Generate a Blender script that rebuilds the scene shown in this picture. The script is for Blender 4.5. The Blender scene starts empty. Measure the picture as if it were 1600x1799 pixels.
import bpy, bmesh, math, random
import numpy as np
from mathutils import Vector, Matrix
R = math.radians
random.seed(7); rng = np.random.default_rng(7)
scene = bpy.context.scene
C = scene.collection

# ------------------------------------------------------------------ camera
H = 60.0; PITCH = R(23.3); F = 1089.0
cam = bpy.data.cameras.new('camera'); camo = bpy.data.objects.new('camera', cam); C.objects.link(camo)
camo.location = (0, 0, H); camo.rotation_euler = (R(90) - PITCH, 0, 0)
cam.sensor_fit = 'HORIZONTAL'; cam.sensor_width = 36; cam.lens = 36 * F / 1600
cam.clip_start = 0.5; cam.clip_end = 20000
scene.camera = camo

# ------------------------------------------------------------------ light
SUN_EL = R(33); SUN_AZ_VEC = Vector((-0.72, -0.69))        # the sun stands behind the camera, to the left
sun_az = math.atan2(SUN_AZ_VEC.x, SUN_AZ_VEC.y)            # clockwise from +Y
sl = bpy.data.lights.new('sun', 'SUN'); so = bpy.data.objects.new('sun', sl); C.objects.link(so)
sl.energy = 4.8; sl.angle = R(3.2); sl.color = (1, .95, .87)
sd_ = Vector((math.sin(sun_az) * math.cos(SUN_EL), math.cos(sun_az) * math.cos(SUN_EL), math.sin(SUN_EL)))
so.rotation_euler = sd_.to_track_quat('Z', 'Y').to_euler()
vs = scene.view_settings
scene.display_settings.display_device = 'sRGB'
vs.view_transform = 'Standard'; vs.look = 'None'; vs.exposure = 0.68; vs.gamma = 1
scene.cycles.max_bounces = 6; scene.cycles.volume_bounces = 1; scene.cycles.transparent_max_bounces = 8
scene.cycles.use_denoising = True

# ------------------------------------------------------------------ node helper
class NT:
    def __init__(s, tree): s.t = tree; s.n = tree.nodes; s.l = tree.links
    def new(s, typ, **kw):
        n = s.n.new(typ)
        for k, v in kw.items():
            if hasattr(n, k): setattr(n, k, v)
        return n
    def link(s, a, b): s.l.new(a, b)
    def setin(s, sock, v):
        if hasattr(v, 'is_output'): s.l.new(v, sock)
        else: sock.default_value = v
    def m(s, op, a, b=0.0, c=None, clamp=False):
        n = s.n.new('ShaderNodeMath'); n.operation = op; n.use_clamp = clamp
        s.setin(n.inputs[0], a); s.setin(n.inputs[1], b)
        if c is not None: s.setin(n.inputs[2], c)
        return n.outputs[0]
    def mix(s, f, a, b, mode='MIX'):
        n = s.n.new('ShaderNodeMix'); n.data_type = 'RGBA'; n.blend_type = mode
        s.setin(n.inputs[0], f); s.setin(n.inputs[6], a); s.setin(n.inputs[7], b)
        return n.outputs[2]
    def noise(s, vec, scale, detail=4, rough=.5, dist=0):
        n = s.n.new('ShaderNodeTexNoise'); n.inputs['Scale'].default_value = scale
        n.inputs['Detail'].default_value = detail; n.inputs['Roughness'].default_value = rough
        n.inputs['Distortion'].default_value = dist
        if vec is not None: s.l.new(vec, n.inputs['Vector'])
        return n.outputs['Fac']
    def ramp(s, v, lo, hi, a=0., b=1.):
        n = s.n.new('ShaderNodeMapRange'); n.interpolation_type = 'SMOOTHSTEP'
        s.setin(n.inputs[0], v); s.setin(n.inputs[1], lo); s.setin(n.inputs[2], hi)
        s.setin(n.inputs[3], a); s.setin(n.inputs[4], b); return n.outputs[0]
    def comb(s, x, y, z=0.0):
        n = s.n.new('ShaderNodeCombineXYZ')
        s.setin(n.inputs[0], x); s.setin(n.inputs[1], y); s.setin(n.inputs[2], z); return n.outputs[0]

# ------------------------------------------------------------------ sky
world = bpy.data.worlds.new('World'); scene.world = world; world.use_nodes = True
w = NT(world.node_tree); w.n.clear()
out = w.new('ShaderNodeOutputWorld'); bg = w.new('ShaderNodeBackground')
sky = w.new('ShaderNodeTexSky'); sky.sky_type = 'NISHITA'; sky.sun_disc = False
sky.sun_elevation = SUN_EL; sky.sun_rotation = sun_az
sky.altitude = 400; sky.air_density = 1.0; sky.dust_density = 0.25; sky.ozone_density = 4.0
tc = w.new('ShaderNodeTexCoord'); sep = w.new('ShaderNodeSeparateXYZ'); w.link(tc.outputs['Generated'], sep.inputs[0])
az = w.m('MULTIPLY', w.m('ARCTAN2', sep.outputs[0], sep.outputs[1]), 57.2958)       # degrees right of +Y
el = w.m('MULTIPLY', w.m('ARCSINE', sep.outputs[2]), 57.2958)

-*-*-

Instructions for the task
Retype the whole listing, matching it exactly.

Response
Generate a Blender script that rebuilds the scene shown in this picture. The script is for Blender 4.5. The Blender scene starts empty. Measure the picture as if it were 1600x1799 pixels.
import bpy, bmesh, math, random
import numpy as np
from mathutils import Vector, Matrix
R = math.radians
random.seed(7); rng = np.random.default_rng(7)
scene = bpy.context.scene
C = scene.collection

# ------------------------------------------------------------------ camera
H = 60.0; PITCH = R(23.3); F = 1089.0
cam = bpy.data.cameras.new('camera'); camo = bpy.data.objects.new('camera', cam); C.objects.link(camo)
camo.location = (0, 0, H); camo.rotation_euler = (R(90) - PITCH, 0, 0)
cam.sensor_fit = 'HORIZONTAL'; cam.sensor_width = 36; cam.lens = 36 * F / 1600
cam.clip_start = 0.5; cam.clip_end = 20000
scene.camera = camo

# ------------------------------------------------------------------ light
SUN_EL = R(33); SUN_AZ_VEC = Vector((-0.72, -0.69))        # the sun stands behind the camera, to the left
sun_az = math.atan2(SUN_AZ_VEC.x, SUN_AZ_VEC.y)            # clockwise from +Y
sl = bpy.data.lights.new('sun', 'SUN'); so = bpy.data.objects.new('sun', sl); C.objects.link(so)
sl.energy = 4.8; sl.angle = R(3.2); sl.color = (1, .95, .87)
sd_ = Vector((math.sin(sun_az) * math.cos(SUN_EL), math.cos(sun_az) * math.cos(SUN_EL), math.sin(SUN_EL)))
so.rotation_euler = sd_.to_track_quat('Z', 'Y').to_euler()
vs = scene.view_settings
scene.display_settings.display_device = 'sRGB'
vs.view_transform = 'Standard'; vs.look = 'None'; vs.exposure = 0.68; vs.gamma = 1
scene.cycles.max_bounces = 6; scene.cycles.volume_bounces = 1; scene.cycles.transparent_max_bounces = 8
scene.cycles.use_denoising = True

# ------------------------------------------------------------------ node helper
class NT:
    def __init__(s, tree): s.t = tree; s.n = tree.nodes; s.l = tree.links
    def new(s, typ, **kw):
        n = s.n.new(typ)
        for k, v in kw.items():
            if hasattr(n, k): setattr(n, k, v)
        return n
    def link(s, a, b): s.l.new(a, b)
    def setin(s, sock, v):
        if hasattr(v, 'is_output'): s.l.new(v, sock)
        else: sock.default_value = v
    def m(s, op, a, b=0.0, c=None, clamp=False):
        n = s.n.new('ShaderNodeMath'); n.operation = op; n.use_clamp = clamp
        s.setin(n.inputs[0], a); s.setin(n.inputs[1], b)
        if c is not None: s.setin(n.inputs[2], c)
        return n.outputs[0]
    def mix(s, f, a, b, mode='MIX'):
        n = s.n.new('ShaderNodeMix'); n.data_type = 'RGBA'; n.blend_type = mode
        s.setin(n.inputs[0], f); s.setin(n.inputs[6], a); s.setin(n.inputs[7], b)
        return n.outputs[2]
    def noise(s, vec, scale, detail=4, rough=.5, dist=0):
        n = s.n.new('ShaderNodeTexNoise'); n.inputs['Scale'].default_value = scale
        n.inputs['Detail'].default_value = detail; n.inputs['Roughness'].default_value = rough
        n.inputs['Distortion'].default_value = dist
        if vec is not None: s.l.new(vec, n.inputs['Vector'])
        return n.outputs['Fac']
    def ramp(s, v, lo, hi, a=0., b=1.):
        n = s.n.new('ShaderNodeMapRange'); n.interpolation_type = 'SMOOTHSTEP'
        s.setin(n.inputs[0], v); s.setin(n.inputs[1], lo); s.setin(n.inputs[2], hi)
        s.setin(n.inputs[3], a); s.setin(n.inputs[4], b); return n.outputs[0]
    def comb(s, x, y, z=0.0):
        n = s.n.new('ShaderNodeCombineXYZ')
        s.setin(n.inputs[0], x); s.setin(n.inputs[1], y); s.setin(n.inputs[2], z); return n.outputs[0]

# ------------------------------------------------------------------ sky
world = bpy.data.worlds.new('World'); scene.world = world; world.use_nodes = True
w = NT(world.node_tree); w.n.clear()
out = w.new('ShaderNodeOutputWorld'); bg = w.new('ShaderNodeBackground')
sky = w.new('ShaderNodeTexSky'); sky.sky_type = 'NISHITA'; sky.sun_disc = False
sky.sun_elevation = SUN_EL; sky.sun_rotation = sun_az
sky.altitude = 400; sky.air_density = 1.0; sky.dust_density = 0.25; sky.ozone_density = 4.0
tc = w.new('ShaderNodeTexCoord'); sep = w.new('ShaderNodeSeparateXYZ'); w.link(tc.outputs['Generated'], sep.inputs[0])
az = w.m('MULTIPLY', w.m('ARCTAN2', sep.outputs[0], sep.outputs[1]), 57.2958)       # degrees right of +Y
el = w.m('MULTIPLY', w.m('ARCSINE', sep.outputs[2]), 57.2958)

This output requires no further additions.